◆ **GIVEN REQUEST**:
Exactly as written, quote every line that follows, skipping the images.

◆ **PROVIDED DATA**:
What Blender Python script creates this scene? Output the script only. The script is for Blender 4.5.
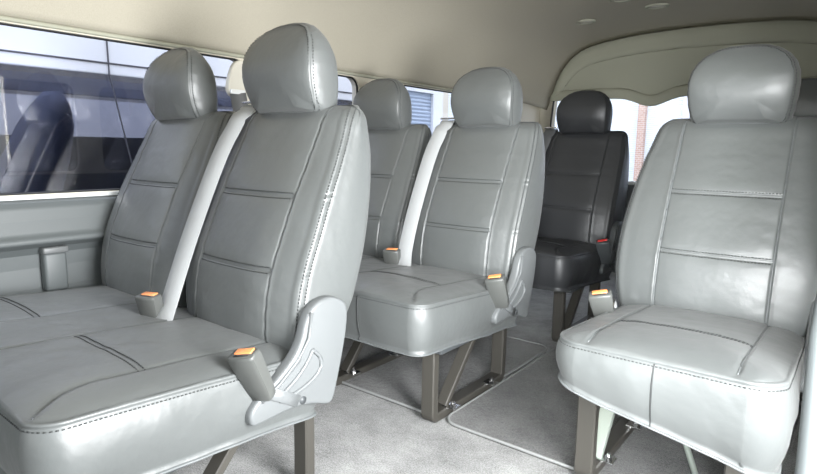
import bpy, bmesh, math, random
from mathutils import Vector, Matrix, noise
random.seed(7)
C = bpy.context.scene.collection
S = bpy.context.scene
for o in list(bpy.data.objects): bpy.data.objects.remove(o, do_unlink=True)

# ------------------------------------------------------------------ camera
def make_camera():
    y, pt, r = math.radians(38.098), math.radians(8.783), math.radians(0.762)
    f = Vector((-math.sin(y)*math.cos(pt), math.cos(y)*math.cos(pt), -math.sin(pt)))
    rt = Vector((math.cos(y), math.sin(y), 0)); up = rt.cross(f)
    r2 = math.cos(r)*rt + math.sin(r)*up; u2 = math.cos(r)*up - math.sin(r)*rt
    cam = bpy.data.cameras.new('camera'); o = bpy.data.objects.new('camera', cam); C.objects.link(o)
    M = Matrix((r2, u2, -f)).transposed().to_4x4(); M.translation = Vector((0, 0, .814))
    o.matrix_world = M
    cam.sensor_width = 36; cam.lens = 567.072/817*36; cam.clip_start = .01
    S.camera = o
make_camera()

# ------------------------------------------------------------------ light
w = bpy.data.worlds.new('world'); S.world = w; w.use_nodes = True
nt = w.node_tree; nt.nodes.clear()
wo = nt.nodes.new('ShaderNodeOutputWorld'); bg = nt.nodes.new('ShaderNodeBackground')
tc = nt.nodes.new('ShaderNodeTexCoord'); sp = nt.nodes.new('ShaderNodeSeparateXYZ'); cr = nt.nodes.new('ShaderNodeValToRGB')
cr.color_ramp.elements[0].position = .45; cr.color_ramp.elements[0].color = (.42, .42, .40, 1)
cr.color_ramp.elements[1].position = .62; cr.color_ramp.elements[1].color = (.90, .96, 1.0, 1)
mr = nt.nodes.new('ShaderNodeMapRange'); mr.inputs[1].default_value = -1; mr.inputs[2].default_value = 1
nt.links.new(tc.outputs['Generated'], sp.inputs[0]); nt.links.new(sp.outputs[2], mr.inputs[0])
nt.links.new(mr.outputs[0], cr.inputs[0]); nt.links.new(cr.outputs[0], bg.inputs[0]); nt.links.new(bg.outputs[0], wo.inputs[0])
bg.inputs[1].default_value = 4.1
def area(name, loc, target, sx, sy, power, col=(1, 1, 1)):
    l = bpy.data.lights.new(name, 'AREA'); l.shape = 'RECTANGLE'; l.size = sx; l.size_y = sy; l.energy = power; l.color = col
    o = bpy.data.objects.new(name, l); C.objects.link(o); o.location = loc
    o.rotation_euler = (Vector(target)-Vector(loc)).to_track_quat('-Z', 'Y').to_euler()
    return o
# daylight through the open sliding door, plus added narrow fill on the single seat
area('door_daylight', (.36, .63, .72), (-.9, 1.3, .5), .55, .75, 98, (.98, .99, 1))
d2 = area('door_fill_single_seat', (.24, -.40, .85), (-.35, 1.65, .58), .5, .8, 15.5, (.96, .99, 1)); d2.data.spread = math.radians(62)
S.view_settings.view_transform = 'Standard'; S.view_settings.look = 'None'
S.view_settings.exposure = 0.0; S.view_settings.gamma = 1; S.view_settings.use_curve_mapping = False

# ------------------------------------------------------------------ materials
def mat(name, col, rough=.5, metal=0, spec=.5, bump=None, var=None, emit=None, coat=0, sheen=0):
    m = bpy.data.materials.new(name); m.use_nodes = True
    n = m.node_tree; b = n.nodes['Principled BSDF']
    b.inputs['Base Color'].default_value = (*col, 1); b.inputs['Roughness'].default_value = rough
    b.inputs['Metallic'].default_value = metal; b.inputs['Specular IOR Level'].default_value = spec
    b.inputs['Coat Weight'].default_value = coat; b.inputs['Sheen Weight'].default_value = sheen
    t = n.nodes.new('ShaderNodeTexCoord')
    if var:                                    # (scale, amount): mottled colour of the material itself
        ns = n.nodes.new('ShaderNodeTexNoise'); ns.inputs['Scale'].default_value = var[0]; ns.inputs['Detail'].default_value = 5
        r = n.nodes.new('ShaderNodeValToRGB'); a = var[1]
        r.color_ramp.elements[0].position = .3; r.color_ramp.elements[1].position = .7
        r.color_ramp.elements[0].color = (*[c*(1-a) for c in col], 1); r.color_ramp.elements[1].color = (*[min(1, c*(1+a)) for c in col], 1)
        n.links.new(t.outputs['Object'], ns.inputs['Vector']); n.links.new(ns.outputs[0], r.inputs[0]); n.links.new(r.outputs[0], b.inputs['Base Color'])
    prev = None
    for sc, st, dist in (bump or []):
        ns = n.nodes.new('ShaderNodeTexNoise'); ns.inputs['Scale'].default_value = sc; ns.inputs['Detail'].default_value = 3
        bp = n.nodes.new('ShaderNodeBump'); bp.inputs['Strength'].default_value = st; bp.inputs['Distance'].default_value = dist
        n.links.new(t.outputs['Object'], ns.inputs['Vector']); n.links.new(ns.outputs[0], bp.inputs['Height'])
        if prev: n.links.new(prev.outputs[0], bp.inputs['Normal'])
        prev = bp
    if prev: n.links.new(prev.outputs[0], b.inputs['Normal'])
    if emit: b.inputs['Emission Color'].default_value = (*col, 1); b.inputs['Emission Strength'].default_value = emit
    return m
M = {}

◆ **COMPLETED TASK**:
What Blender Python script creates this scene? Output the script only. The script is for Blender 4.5.
import bpy, bmesh, math, random
from mathutils import Vector, Matrix, noise
random.seed(7)
C = bpy.context.scene.collection
S = bpy.context.scene
for o in list(bpy.data.objects): bpy.data.objects.remove(o, do_unlink=True)

# ------------------------------------------------------------------ camera
def make_camera():
    y, pt, r = math.radians(38.098), math.radians(8.783), math.radians(0.762)
    f = Vector((-math.sin(y)*math.cos(pt), math.cos(y)*math.cos(pt), -math.sin(pt)))
    rt = Vector((math.cos(y), math.sin(y), 0)); up = rt.cross(f)
    r2 = math.cos(r)*rt + math.sin(r)*up; u2 = math.cos(r)*up - math.sin(r)*rt
    cam = bpy.data.cameras.new('camera'); o = bpy.data.objects.new('camera', cam); C.objects.link(o)
    M = Matrix((r2, u2, -f)).transposed().to_4x4(); M.translation = Vector((0, 0, .814))
    o.matrix_world = M
    cam.sensor_width = 36; cam.lens = 567.072/817*36; cam.clip_start = .01
    S.camera = o
make_camera()

# ------------------------------------------------------------------ light
w = bpy.data.worlds.new('world'); S.world = w; w.use_nodes = True
nt = w.node_tree; nt.nodes.clear()
wo = nt.nodes.new('ShaderNodeOutputWorld'); bg = nt.nodes.new('ShaderNodeBackground')
tc = nt.nodes.new('ShaderNodeTexCoord'); sp = nt.nodes.new('ShaderNodeSeparateXYZ'); cr = nt.nodes.new('ShaderNodeValToRGB')
cr.color_ramp.elements[0].position = .45; cr.color_ramp.elements[0].color = (.42, .42, .40, 1)
cr.color_ramp.elements[1].position = .62; cr.color_ramp.elements[1].color = (.90, .96, 1.0, 1)
mr = nt.nodes.new('ShaderNodeMapRange'); mr.inputs[1].default_value = -1; mr.inputs[2].default_value = 1
nt.links.new(tc.outputs['Generated'], sp.inputs[0]); nt.links.new(sp.outputs[2], mr.inputs[0])
nt.links.new(mr.outputs[0], cr.inputs[0]); nt.links.new(cr.outputs[0], bg.inputs[0]); nt.links.new(bg.outputs[0], wo.inputs[0])
bg.inputs[1].default_value = 4.1
def area(name, loc, target, sx, sy, power, col=(1, 1, 1)):
    l = bpy.data.lights.new(name, 'AREA'); l.shape = 'RECTANGLE'; l.size = sx; l.size_y = sy; l.energy = power; l.color = col
    o = bpy.data.objects.new(name, l); C.objects.link(o); o.location = loc
    o.rotation_euler = (Vector(target)-Vector(loc)).to_track_quat('-Z', 'Y').to_euler()
    return o
# daylight through the open sliding door, plus added narrow fill on the single seat
area('door_daylight', (.36, .63, .72), (-.9, 1.3, .5), .55, .75, 98, (.98, .99, 1))
d2 = area('door_fill_single_seat', (.24, -.40, .85), (-.35, 1.65, .58), .5, .8, 15.5, (.96, .99, 1)); d2.data.spread = math.radians(62)
S.view_settings.view_transform = 'Standard'; S.view_settings.look = 'None'
S.view_settings.exposure = 0.0; S.view_settings.gamma = 1; S.view_settings.use_curve_mapping = False

# ------------------------------------------------------------------ materials
def mat(name, col, rough=.5, metal=0, spec=.5, bump=None, var=None, emit=None, coat=0, sheen=0):
    m = bpy.data.materials.new(name); m.use_nodes = True
    n = m.node_tree; b = n.nodes['Principled BSDF']
    b.inputs['Base Color'].default_value = (*col, 1); b.inputs['Roughness'].default_value = rough
    b.inputs['Metallic'].default_value = metal; b.inputs['Specular IOR Level'].default_value = spec
    b.inputs['Coat Weight'].default_value = coat; b.inputs['Sheen Weight'].default_value = sheen
    t = n.nodes.new('ShaderNodeTexCoord')
    if var:                                    # (scale, amount): mottled colour of the material itself
        ns = n.nodes.new('ShaderNodeTexNoise'); ns.inputs['Scale'].default_value = var[0]; ns.inputs['Detail'].default_value = 5
        r = n.nodes.new('ShaderNodeValToRGB'); a = var[1]
        r.color_ramp.elements[0].position = .3; r.color_ramp.elements[1].position = .7
        r.color_ramp.elements[0].color = (*[c*(1-a) for c in col], 1); r.color_ramp.elements[1].color = (*[min(1, c*(1+a)) for c in col], 1)
        n.links.new(t.outputs['Object'], ns.inputs['Vector']); n.links.new(ns.outputs[0], r.inputs[0]); n.links.new(r.outputs[0], b.inputs['Base Color'])
    prev = None
    for sc, st, dist in (bump or []):
        ns = n.nodes.new('ShaderNodeTexNoise'); ns.inputs['Scale'].default_value = sc; ns.inputs['Detail'].default_value = 3
        bp = n.nodes.new('ShaderNodeBump'); bp.inputs['Strength'].default_value = st; bp.inputs['Distance'].default_value = dist
        n.links.new(t.outputs['Object'], ns.inputs['Vector']); n.links.new(ns.outputs[0], bp.inputs['Height'])
        if prev: n.links.new(prev.outputs[0], bp.inputs['Normal'])
        prev = bp
    if prev: n.links.new(prev.outputs[0], b.inputs['Normal'])
    if emit: b.inputs['Emission Color'].default_value = (*col, 1); b.inputs['Emission Strength'].default_value = emit
    return m
M = {}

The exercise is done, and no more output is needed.